Five years from now some spinoff of Sinopec will be competing directly against FTSI. The spinoff will have stolen all the details of the business and business model from FTSI—with the help of the PLA (Peoples Liberation Army) computer spies.
I wonder whether this ups the market potential for a nat gas f150 in the Chinese market.
How long before Ford offers a CNG f150 in China? How big is that opportunity for Ford?
I like using keywords. If you bookmark the following, you can see the current energy articles at Free Republic at any time.
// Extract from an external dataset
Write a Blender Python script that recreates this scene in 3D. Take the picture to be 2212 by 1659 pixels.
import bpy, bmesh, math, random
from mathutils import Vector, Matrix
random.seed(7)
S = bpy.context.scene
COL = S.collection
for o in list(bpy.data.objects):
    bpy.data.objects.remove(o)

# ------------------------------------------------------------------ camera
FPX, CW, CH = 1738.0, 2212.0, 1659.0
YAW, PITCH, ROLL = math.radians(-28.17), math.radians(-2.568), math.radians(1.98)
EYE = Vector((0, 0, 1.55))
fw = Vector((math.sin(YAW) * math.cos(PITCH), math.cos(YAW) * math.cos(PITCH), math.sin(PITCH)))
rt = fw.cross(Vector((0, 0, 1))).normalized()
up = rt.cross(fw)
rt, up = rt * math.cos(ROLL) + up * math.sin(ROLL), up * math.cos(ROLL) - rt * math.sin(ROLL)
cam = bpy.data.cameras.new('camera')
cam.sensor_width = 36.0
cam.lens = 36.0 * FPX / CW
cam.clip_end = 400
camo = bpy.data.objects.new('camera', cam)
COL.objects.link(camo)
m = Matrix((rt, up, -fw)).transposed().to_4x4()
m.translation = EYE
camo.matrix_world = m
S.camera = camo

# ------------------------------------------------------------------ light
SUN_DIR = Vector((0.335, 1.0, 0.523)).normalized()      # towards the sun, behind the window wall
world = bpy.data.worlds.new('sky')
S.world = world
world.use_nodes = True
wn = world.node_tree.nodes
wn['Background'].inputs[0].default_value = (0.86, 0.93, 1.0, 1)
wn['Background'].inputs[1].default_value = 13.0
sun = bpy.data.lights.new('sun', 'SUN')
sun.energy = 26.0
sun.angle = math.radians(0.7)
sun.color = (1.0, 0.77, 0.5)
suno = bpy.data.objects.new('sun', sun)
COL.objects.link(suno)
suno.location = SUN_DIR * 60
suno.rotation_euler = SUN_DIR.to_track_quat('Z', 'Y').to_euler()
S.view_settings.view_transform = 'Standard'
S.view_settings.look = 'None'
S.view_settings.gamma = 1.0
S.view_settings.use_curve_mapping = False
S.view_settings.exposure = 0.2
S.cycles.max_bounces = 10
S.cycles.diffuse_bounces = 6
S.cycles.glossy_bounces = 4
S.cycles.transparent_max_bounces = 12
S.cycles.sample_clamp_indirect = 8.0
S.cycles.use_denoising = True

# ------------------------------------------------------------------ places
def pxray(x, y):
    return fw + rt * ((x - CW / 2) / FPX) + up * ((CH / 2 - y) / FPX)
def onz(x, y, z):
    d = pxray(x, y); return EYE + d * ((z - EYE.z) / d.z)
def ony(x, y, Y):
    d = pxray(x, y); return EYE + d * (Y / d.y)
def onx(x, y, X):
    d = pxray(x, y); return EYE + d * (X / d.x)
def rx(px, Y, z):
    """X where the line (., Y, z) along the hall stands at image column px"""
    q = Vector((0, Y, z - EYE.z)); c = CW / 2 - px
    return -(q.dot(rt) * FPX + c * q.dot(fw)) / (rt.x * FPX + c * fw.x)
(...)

http://www.freerepublic.com/tag/energy/index
I try to add that as well as oil, naturalgas, hydrofrac, etc to any article I see that is in the topic.
I think it will effect coal power plants much sooner and to a greater impact.
Just the way teh “progressives” of both parties like it.
I remember them being more expensive:
China faces slow shale rise
http://www.theaustralian.com.au/business/latest/china-faces-slow-shale-rise/story-e6frg90f-1226937284355
China Seen Outspending U.S. Drillers to Chase Shale-Gas Boom
http://www.bloomberg.com/news/2014-05-29/china-seen-outspending-u-s-drillers-to-chase-shale-gas-boom.html
I see the Bloomberg article is citing the 26 Trillion Cubic Feet figure, but I thought I had seen an article downgrading that number significantly, which of course I can’t find now. But it seems these numbers fluctuate quite a bit anyway.
I don’t think their exploration into Shale is significant enough to have decent data at this point for a total country technically producible reserve figure.
The U.S. Energy Information Administration estimates that China has total reserves of 1,275 trillion cubic feet of shale gas,
http://www.forbes.com/sites/jackperkowski/2013/06/13/shale-gas-chinas-untapped-resource/
I’ve seen that number posted before, too. I recall my Natural Resources professor, who was Director of the Indiana Geological Survey, telling us “resources are what’s there, reserves are what you think you can extract.” The one number theoretically never changes, but the other one does all the time based on technological advances.
While they may or may not be correct, they are talking about producible reserves, not total resource in place.